На Новой сцене Большого театра ‒ премьера: вечер одноактных балетов. «Симфония до мажор» Джорджа Баланчина вернулась в репертуар после многолетнего перерыва.
А к творчеству Мориса Бежара в Большом обратились впервые, выбрав самый автобиографический и самый жизнерадостный балет ‒ «Парижское веселье».
У американки Элиз Борн русские корни. Но русский так и не выучила. Восхищается Россией. Счастлива, что перенесла на сцену Большого «Симфонию до мажор» Баланчина. Она поделилась:
«Для меня работа над балетом Баланчина сродни возвращению Баланчина на родину. Его балеты требуют усилий и выносливости. На первый взгляд, кажется, что их несложно танцевать. На самом деле, это тяжелая работа».
В афише ‒ Большого «Симфонии» не было девять лет. Артисты соскучились по неоклассике Баланчина, построенной на синхронности движений и музыки Бизе. Свой «Хрустальный дворец» (это первое название балета) Баланчин поставил для Парижской оперы в 1947-м. В нем нет сюжета, зато есть ритм, точность и синхронность, которые держат кордебалет, солистов и балерину постоянно включенными.
«В чем-то это вызов. Это всегда чистота и предельная музыкальность. Потому что Баланчин и музыка ‒ это одно целое»,
‒ рассказала прима-балерина Большого театра Ольга Смирнова.
«Парижское веселье» Мориса Бежара ‒ новый балет в афише Большого. Его поставил поляк Петр Нарделли, который сам танцевал в труппе Бежара. За несколько минут до начала Петр придирчиво осматривает костюмы артистов, сверяясь с оригиналом.

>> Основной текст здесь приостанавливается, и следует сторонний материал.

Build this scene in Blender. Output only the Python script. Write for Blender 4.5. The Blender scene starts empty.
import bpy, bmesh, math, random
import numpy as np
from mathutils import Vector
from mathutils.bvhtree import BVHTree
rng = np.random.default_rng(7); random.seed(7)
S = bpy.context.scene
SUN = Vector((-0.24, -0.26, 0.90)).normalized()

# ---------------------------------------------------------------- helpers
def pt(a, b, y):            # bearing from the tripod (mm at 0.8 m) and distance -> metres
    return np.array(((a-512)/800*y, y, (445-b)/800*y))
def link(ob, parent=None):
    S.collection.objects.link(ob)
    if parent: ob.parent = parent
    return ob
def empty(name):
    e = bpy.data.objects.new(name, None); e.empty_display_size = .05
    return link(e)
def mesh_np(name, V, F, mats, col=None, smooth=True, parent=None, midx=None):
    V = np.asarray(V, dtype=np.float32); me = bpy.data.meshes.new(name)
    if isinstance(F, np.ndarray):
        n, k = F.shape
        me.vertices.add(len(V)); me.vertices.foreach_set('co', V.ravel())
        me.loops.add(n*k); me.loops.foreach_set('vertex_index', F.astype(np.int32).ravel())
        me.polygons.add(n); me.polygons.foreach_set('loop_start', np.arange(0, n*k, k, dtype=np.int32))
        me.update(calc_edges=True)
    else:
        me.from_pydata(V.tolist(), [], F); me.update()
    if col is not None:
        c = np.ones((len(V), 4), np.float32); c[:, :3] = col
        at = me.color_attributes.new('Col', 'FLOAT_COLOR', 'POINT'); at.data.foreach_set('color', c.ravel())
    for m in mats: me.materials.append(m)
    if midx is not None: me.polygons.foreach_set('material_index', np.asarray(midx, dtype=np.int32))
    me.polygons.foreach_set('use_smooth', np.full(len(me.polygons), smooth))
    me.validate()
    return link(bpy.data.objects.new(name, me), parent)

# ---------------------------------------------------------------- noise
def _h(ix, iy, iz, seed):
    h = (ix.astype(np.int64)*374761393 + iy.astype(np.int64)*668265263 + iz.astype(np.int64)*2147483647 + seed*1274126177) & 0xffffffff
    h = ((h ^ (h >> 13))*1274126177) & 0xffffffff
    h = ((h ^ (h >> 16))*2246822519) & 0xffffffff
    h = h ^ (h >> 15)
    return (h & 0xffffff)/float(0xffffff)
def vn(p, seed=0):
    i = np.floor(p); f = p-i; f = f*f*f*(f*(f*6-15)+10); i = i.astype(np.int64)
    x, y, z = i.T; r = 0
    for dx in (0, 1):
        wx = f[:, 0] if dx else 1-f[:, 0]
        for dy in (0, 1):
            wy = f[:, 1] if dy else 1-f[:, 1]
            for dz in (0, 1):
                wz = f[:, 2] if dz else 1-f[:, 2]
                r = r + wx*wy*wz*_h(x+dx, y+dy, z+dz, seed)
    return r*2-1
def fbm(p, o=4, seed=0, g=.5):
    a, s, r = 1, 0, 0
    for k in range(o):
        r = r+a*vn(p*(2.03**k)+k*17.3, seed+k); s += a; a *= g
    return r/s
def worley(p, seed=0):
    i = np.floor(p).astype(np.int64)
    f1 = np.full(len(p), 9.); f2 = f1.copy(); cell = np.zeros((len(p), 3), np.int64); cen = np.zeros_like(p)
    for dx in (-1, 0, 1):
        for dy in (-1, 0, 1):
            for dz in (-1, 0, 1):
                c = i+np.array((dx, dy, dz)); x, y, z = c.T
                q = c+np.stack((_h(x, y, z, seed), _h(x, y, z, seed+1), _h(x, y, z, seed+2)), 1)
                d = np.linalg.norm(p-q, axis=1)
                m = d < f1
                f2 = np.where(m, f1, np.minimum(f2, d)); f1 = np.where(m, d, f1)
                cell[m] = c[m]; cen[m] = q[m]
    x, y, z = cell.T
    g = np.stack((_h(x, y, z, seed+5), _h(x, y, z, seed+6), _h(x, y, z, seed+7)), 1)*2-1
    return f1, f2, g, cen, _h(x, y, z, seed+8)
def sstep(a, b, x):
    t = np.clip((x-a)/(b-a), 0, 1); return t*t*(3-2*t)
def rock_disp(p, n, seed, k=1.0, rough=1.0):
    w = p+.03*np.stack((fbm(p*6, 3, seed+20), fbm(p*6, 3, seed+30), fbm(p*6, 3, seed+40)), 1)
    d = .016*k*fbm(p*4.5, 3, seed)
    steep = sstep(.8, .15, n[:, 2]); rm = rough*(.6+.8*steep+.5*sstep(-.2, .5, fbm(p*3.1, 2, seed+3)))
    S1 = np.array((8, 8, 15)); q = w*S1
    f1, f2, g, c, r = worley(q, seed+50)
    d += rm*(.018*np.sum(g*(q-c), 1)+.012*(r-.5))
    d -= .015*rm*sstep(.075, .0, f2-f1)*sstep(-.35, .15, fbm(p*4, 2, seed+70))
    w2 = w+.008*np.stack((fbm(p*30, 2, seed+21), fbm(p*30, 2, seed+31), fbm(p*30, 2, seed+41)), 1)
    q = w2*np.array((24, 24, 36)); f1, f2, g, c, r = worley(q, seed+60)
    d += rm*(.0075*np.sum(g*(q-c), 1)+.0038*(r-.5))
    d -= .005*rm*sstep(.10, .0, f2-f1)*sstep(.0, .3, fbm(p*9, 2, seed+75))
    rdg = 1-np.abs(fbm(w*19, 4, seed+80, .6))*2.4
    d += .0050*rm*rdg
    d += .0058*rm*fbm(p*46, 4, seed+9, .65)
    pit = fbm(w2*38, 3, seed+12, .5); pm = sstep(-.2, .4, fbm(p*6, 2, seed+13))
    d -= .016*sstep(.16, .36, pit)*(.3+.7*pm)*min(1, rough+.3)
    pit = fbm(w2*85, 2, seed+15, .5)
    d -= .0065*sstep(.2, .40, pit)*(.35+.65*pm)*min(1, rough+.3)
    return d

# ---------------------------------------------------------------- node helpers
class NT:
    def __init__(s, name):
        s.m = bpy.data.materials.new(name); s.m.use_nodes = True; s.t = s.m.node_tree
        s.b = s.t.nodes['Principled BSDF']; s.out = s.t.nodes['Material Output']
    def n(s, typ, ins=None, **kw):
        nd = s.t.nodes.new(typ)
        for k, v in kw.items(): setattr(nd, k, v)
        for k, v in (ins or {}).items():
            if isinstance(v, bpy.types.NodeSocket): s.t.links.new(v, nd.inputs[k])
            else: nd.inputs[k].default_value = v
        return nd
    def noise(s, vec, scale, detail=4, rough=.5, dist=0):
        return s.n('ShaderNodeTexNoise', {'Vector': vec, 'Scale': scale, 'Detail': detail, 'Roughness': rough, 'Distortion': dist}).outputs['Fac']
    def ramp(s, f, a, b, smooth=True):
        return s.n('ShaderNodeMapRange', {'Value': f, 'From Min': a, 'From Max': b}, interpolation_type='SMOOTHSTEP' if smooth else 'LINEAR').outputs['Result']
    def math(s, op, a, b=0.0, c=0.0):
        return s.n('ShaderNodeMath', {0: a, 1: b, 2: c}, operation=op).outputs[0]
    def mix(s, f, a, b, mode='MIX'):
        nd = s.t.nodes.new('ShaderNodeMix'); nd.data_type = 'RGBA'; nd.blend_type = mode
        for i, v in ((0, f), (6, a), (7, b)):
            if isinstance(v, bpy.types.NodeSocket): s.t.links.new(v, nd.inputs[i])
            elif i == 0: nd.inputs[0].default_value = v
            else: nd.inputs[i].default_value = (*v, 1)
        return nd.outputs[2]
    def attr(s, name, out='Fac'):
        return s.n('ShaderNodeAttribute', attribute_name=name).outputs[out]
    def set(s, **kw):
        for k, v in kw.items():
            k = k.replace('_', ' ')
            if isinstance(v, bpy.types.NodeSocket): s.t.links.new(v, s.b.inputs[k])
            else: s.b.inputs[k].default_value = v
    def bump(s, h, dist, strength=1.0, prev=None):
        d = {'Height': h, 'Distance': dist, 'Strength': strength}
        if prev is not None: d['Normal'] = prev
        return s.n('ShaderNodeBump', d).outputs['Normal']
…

«Никогда в России, никогда в Москве, и в Большом не было постановки Бежара. “Парижское веселье” ‒ это самый сложный. Это не только балет. Это балет-театр ‒ 20 сольных партий»,
‒ пояснил Петр Нарделли.
На сцене ‒ Париж, его нравы, обитатели и, конечно, богема, в которой блистал один из любимых композиторов Бежара ‒ Жак Оффенбах. Его история, написанная журналисткой Жаклин Карте, вдохновила хореографа на «Парижское веселье». В «Парижском веселье» Бежар воссоздал мир своих грез ‒ здесь Наполеон III и императрица Евгения, влюбленные в оперу, эксцентричный Людвиг Баварский и отец Бежара философ Гастон Берже. Но главное ‒ хореограф рассказал о балетной школе, в которой вместе с ним учились Ролан Пети, Пьер Лакотт, Жан Бабиле.
«С одной стороны, он поставил о себе, не без юмора. Наверное, он так к себе относился, но с огромным уважением к своей истории и своим педагогам»,
‒ говорит руководитель балетной труппы Большого театра Махар Вазиев.

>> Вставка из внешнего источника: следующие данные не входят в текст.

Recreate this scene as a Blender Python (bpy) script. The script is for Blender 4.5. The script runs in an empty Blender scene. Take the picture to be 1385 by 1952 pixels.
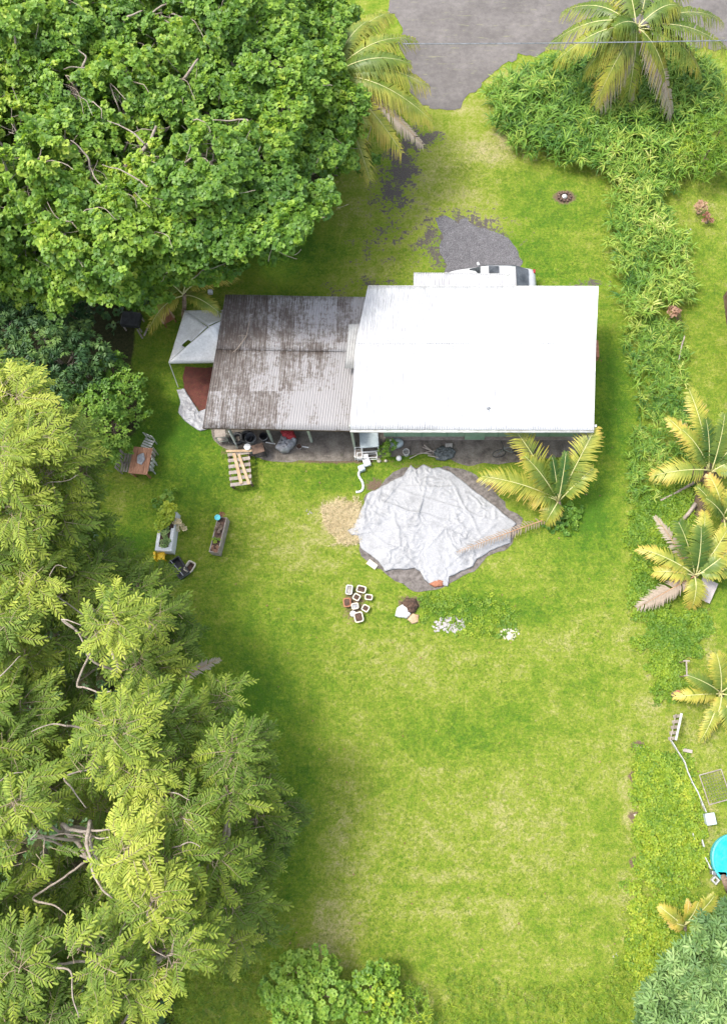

Обычно место Ирины Зибровой ‒ за режиссерским пультом, но в этот вечер она ‒ мадам. Не только танцует, но и говорит. Чтобы не забыть текст, написала шпаргалку на руке. Прообразом мадам стала Рузанна Саркисян ‒ педагог Бежара. Признававшая только балет, она тиранила своих учеников, требуя самоотдачи и служения танцу. Это ей Бежар посвятил многие сцены в постановке. А еще он рассказал, как замечательно было жить и учиться в Париже, в городе, где всегда в цене были красота, легкость и парижское веселье.